Anggota Komisi II : Pendidikan Tingkat SMA Tidak Cukup untuk Indonesia Emas
Guspardi Gaus, anggota Komisi II DPR RI, mengemukakan pandangan penting mengenai peran pendidikan tinggi dalam upaya mewujudkan Indonesia Emas 2045 dan menjadikan bangsa Indonesia mampu bersaing secara global. Menurutnya, pendidikan hingga tingkat SMA/SMK saja tidaklah cukup untuk mencapai tujuan tersebut.
Guspardi menegaskan bahwa anak-anak Indonesia harus memiliki akses yang luas dan merata terhadap pendidikan tinggi. Pernyataannya ini merespons klaim dari Sekretaris Direktorat Jenderal Pendidikan Tinggi Kemendikbudristek, Tjitjik Sri Tjahjandarie, yang menganggap perguruan tinggi sebagai kebutuhan tersier dan hanya sebagai pilihan.

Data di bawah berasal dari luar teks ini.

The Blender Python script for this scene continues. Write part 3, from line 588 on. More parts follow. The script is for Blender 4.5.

Guspardi menyatakan kekecewaannya atas pernyataan tersebut, yang dinilainya dapat melukai perasaan anak bangsa serta mengurangi minat untuk mengejar pendidikan tinggi. Dia juga mencatat bahwa pernyataan tersebut muncul sebagai tanggapan terhadap protes mahasiswa terkait kenaikan biaya UKT dan IPI secara drastis dan tiba-tiba di beberapa perguruan tinggi.
Menurut Guspardi, sebagai perwakilan pemerintah dalam bidang pendidikan tinggi, seharusnya tugas Tjitjik Sri Tjahjandarie adalah mendorong agar pendidikan tinggi lebih terjangkau bagi semua kalangan masyarakat. Dia menilai pernyataan Tjitjik sebagai diskriminatif, menggambarkan pendidikan tinggi hanya untuk mereka yang mampu secara finansial.

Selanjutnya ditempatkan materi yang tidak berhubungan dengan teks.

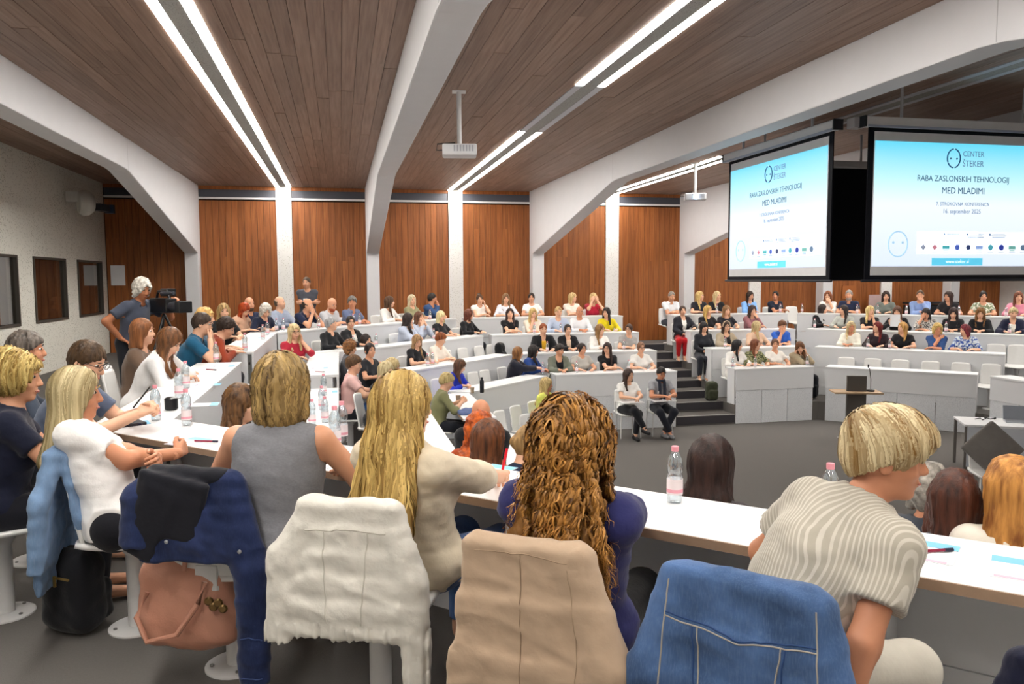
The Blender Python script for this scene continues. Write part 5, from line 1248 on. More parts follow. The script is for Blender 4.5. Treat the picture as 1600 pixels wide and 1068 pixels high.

Guspardi menegaskan bahwa pemerintah memiliki tanggung jawab untuk memastikan semua warga negara Indonesia memiliki akses yang setara terhadap pendidikan. Dia mengutip UUD 1945 yang menegaskan bahwa salah satu tujuan berdirinya NKRI adalah untuk mencerdaskan kehidupan bangsa. Lebih lanjut, Pasal 28 ayat C UUD 1945 menegaskan hak setiap individu untuk mengembangkan diri melalui pendidikan.
Dia meminta agar pernyataan yang mengklasifikasikan pendidikan tinggi sebagai kebutuhan tersier dicabut, karena hal itu dapat memperkuat persepsi bahwa pendidikan tinggi hanya untuk golongan mampu. Dia juga mengingatkan para pejabat publik yang terlibat dalam masalah pendidikan tinggi untuk lebih berhati-hati dalam menyampaikan pernyataan, agar tidak menimbulkan protes dan polemik yang tidak perlu.

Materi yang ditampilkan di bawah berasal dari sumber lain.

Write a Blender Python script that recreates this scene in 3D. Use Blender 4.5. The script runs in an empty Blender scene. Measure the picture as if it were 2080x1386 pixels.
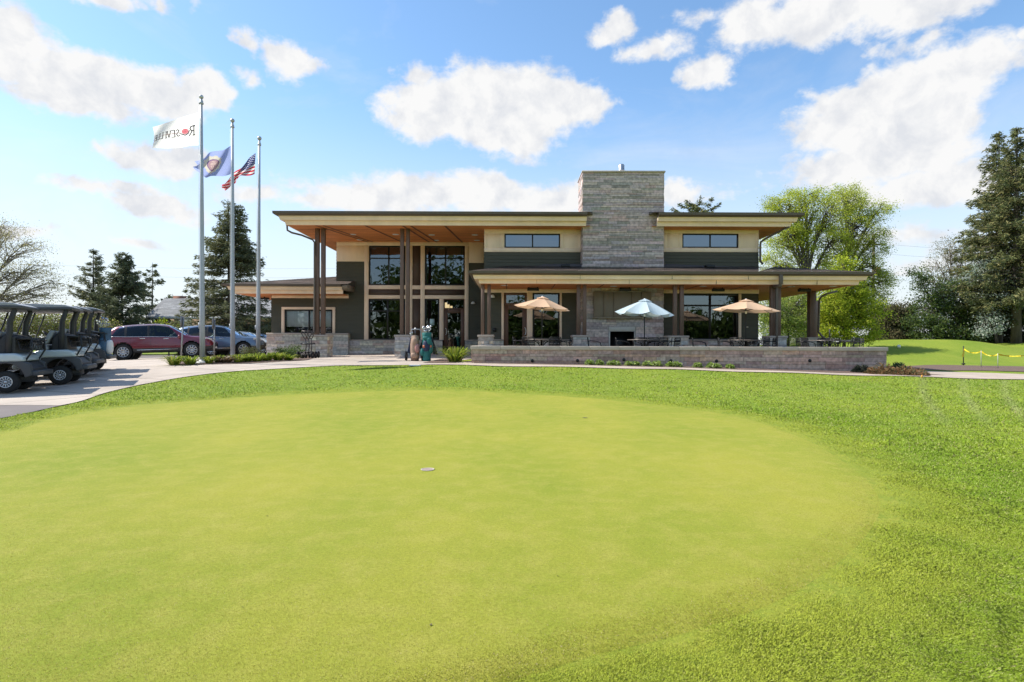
import bpy, bmesh, math, random
import numpy as np
from mathutils import Vector, Matrix

random.seed(7)
rng = np.random.default_rng(11)
R = math.radians
F = 1184.0          # focal length in pixels of the 2080 px wide photograph
CH = 1.16           # camera height above the putting green
HV = 698.0          # horizon row
ROLL = 0.0035
C = bpy.context.scene.collection

def P(u, v, Y):
    """a spot of the photograph at a given distance, as a point in the place"""
    v = v - ROLL * (u - 1040)
    return Vector(((u - 1040) * Y / F, Y, CH + (HV - v) * Y / F))

# ------------------------------------------------------------------ materials
def nt(m):
    m.use_nodes = True
    t = m.node_tree
    return t, t.nodes, t.links

MATS = {}
def M(name, col, rough=.6, metal=0., var=.12, scale=4., bump=0., bscale=60., spec=.5, stretch=(1, 1, 1), coat=0., trans=0.):
    if name in MATS:
        return MATS[name]
    m = bpy.data.materials.new(name); MATS[name] = m
    t, N, L = nt(m)
    b = N['Principled BSDF']
    b.inputs['Roughness'].default_value = rough
    b.inputs['Metallic'].default_value = metal
    b.inputs['Specular IOR Level'].default_value = spec
    b.inputs['Coat Weight'].default_value = coat
    tc = N.new('ShaderNodeTexCoord')
    mp = N.new('ShaderNodeMapping'); mp.inputs['Scale'].default_value = stretch
    L.new(tc.outputs['Object'], mp.inputs['Vector'])
    ns = N.new('ShaderNodeTexNoise'); ns.inputs['Scale'].default_value = scale
    ns.inputs['Detail'].default_value = 6; ns.inputs['Roughness'].default_value = .62
    L.new(mp.outputs[0], ns.inputs['Vector'])
    rp = N.new('ShaderNodeValToRGB')
    rp.color_ramp.elements[0].position = .3; rp.color_ramp.elements[1].position = .7
    rp.color_ramp.elements[0].color = tuple(max(0, c * (1 - var)) for c in col) + (1,)
    rp.color_ramp.elements[1].color = tuple(min(1, c * (1 + var)) for c in col) + (1,)
    L.new(ns.outputs['Fac'], rp.inputs['Fac'])
    L.new(rp.outputs[0], b.inputs['Base Color'])
    if bump:
        n2 = N.new('ShaderNodeTexNoise'); n2.inputs['Scale'].default_value = bscale; n2.inputs['Detail'].default_value = 4
        L.new(mp.outputs[0], n2.inputs['Vector'])
        bp = N.new('ShaderNodeBump'); bp.inputs['Strength'].default_value = bump; bp.inputs['Distance'].default_value = .02
        L.new(n2.outputs['Fac'], bp.inputs['Height']); L.new(bp.outputs[0], b.inputs['Normal'])
    return m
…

Sebelumnya, Tjitjik Sri Tjahjandarie menyatakan bahwa perguruan tinggi termasuk dalam klasifikasi pendidikan tersier, bukan sebagai kewajiban belajar seperti program 12 tahun yang mencakup SD, SMP, dan SMA. Menurutnya, masuknya perguruan tinggi adalah pilihan, bukan kewajiban. Namun, pemerintah telah mengatur adanya UKT golongan satu dan dua minimal 20 persen di setiap perguruan tinggi negeri untuk memastikan aksesibilitas pendidikan yang lebih luas.